Task → Emit the data below verbatim, stripping out any pictures.

Entries shown →

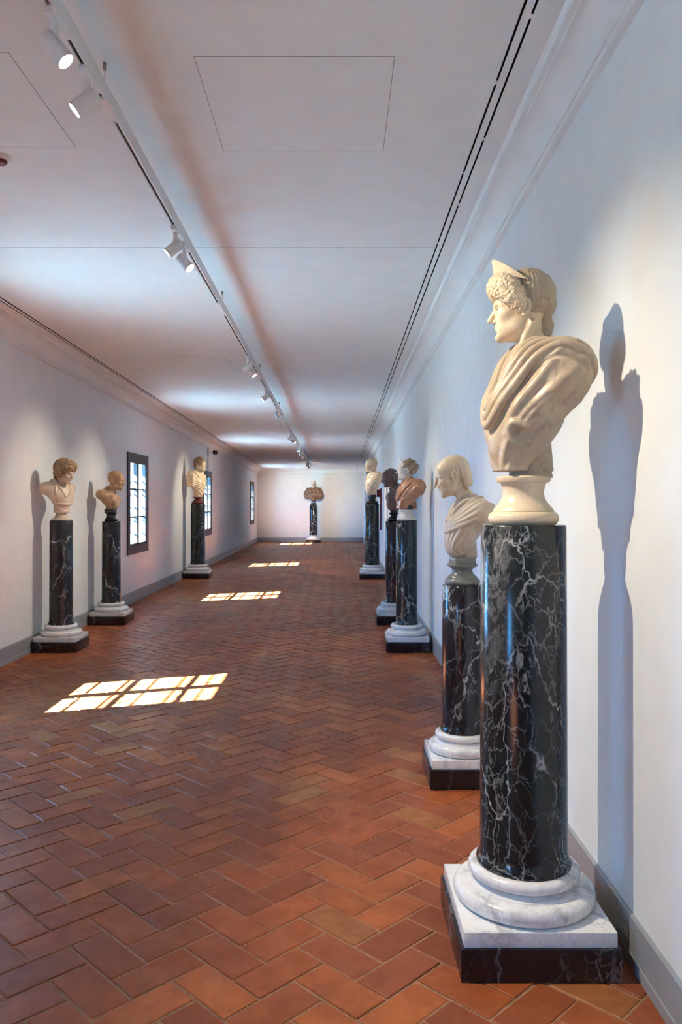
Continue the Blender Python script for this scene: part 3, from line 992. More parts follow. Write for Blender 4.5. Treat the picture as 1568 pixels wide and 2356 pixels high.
def curls(f, C, n, r, keep, drill=0.0, k=0.003, lift=0.3, seed=1):
    g = np.random.default_rng(seed)
    pts = []
    for i in range(n):
        z = 1 - 2 * (i + 0.5) / n
        a = i * 2.399963 + g.uniform(-0.12, 0.12)
        az, el = math.degrees(a) % 360 - 180, math.degrees(math.asin(max(-1, min(1, z + g.uniform(-0.02, 0.02)))))
        p = f.sph(C, az, el)
        if keep(p): pts.append((p, g.uniform(0.8, 1.2)))
    for p, s in pts:
        d = (p - np.array(C)); d /= np.linalg.norm(d)
        rr = r * s
        f.ell(p + d * rr * (lift - 0.5), (rr, rr, rr), k)
    if drill:
        for p, s in pts:
            d = (p - np.array(C)); d /= np.linalg.norm(d)
            f.ell(p + d * r * (lift + 0.35) * s, (drill, drill, drill), 0.001, True)
            e = np.cross(d, g.normal(size=3)); e /= np.linalg.norm(e)
            f.ell(p + d * r * 0.25 + e * r * 1.05, (drill * 0.8,) * 3, 0.001, True)

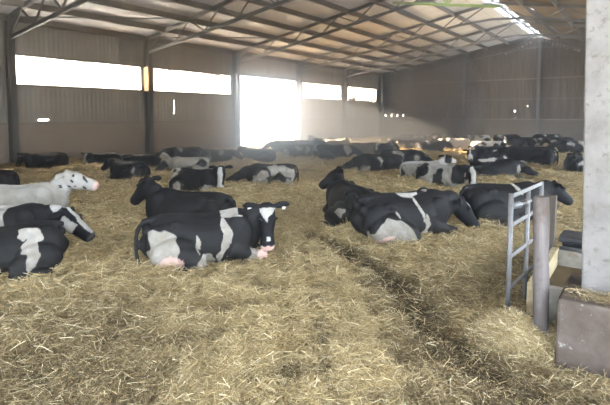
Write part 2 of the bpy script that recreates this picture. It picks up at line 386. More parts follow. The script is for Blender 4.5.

The output →
Continue the Blender Python script for this scene: part 3, from line 992. More parts follow. Write for Blender 4.5. Treat the picture as 1568 pixels wide and 2356 pixels high.
def curls(f, C, n, r, keep, drill=0.0, k=0.003, lift=0.3, seed=1):
    g = np.random.default_rng(seed)
    pts = []
    for i in range(n):
        z = 1 - 2 * (i + 0.5) / n
        a = i * 2.399963 + g.uniform(-0.12, 0.12)
        az, el = math.degrees(a) % 360 - 180, math.degrees(math.asin(max(-1, min(1, z + g.uniform(-0.02, 0.02)))))
        p = f.sph(C, az, el)
        if keep(p): pts.append((p, g.uniform(0.8, 1.2)))
    for p, s in pts:
        d = (p - np.array(C)); d /= np.linalg.norm(d)
        rr = r * s
        f.ell(p + d * rr * (lift - 0.5), (rr, rr, rr), k)
    if drill:
        for p, s in pts:
            d = (p - np.array(C)); d /= np.linalg.norm(d)
            f.ell(p + d * r * (lift + 0.35) * s, (drill, drill, drill), 0.001, True)
            e = np.cross(d, g.normal(size=3)); e /= np.linalg.norm(e)
            f.ell(p + d * r * 0.25 + e * r * 1.05, (drill * 0.8,) * 3, 0.001, True)

Write part 2 of the bpy script that recreates this picture. It picks up at line 386. More parts follow. The script is for Blender 4.5.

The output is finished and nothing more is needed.